I stand up and walk in to the carriage and look out the window to see the cop pointing at me as I go past with one hand and motioning towards the end of the train with his other hand. A lady in the carriage I was in spoke English and I asked her what the hell my ticket means and she said “just stay here, no cares, there’s lot of seats”.

She was right. The conductor just came through and didn’t care. Which is sweet because this looks like first class - for 8 Euro? I have no idea, the girl at the ticket office said “302 lei - about 8 Euro” but then at the ticket booth when I actually bought the ticket I was charged 30.2 something. I got no idea really, seems they have 2 different currencies and one is worth 1000 times the other one. At first the ticket booth lady told me 1695 but fuck knows what drugs she was on.

Turning up at Brasov was a bit of a shambles.

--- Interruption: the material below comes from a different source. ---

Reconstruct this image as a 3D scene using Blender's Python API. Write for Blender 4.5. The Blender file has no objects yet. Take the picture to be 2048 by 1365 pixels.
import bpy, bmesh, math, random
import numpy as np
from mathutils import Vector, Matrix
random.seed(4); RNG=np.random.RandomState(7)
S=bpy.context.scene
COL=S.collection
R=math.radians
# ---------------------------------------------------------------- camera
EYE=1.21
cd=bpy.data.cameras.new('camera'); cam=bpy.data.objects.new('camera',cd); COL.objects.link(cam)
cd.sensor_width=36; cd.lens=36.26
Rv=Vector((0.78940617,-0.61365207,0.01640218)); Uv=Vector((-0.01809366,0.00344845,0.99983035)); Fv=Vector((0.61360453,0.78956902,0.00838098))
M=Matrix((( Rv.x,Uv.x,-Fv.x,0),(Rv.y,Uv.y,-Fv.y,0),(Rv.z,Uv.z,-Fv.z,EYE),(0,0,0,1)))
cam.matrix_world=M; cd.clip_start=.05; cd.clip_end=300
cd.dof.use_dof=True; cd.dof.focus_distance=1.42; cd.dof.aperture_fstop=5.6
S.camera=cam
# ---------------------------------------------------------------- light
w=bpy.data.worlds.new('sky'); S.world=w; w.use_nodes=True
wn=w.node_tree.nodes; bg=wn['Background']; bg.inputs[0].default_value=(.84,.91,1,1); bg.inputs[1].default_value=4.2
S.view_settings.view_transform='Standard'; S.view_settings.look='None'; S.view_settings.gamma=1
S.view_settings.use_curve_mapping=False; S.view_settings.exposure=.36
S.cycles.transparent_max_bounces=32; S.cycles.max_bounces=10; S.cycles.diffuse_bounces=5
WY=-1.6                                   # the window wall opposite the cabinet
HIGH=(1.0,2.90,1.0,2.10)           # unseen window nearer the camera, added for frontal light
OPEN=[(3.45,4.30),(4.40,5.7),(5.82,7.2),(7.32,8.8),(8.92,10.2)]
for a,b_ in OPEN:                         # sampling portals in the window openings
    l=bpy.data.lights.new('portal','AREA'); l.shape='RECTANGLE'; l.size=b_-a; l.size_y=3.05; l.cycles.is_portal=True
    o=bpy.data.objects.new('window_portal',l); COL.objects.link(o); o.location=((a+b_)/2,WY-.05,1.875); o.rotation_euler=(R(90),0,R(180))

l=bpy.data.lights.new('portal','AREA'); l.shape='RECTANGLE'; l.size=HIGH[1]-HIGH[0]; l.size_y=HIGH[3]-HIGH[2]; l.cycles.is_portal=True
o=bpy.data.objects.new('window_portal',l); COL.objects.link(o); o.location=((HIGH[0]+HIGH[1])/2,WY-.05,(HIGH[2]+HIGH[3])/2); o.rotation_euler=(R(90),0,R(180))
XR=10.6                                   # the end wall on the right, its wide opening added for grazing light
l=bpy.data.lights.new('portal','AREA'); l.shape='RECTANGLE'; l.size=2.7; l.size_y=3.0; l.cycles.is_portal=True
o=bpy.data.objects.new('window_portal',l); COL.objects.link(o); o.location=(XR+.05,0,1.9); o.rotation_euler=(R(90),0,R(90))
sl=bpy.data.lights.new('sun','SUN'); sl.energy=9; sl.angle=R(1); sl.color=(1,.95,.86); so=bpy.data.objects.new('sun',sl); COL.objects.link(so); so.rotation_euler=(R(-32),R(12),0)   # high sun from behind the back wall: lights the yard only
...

I had just done it spur of the moment and so had no map, only the address of a supposedly pretty good hostel. Stupidly I said no thanks to the old bloke that meets backpackers at the train station and puts them into home stays (he is mentioned in LP even) and caught a bus to the old centre of town with the help of a man at the bus stop. He looked at the address I had written down, thought about it for a minute then said “bus 4, 6 stops, cross road, cross park, cross road, Republic St, walk down 10 mins, see that street”. He was spot on too for Republic St but I didn’t make it all the way to the hostel’s road.

At the old square I was checking a map I had bought (with help from someone passing by) when a girl and her dad approached me, offering a room. Turns out they ran like a B&B thing right across the road, at the square. It was expensive, but having a room to myself was good and it was in a great location.

Had dinner at a restaurant, a traditional Romanian meal called “salmate”, which was pork and rice rolls with cabbage similar to sauerkraut and some fluffy, rice-based thing. Nothing fancy but filled the hole in my stomach. Had a chat with the staff there as it wasn’t too busy, they were very friendly and once again optimistic for Romania’s future. After dinner I went for a quick walk around then to bed for an early night. I was feeling a lot more relaxed about getting the camera out now, was still being wary of anyone looking like a gypsy though.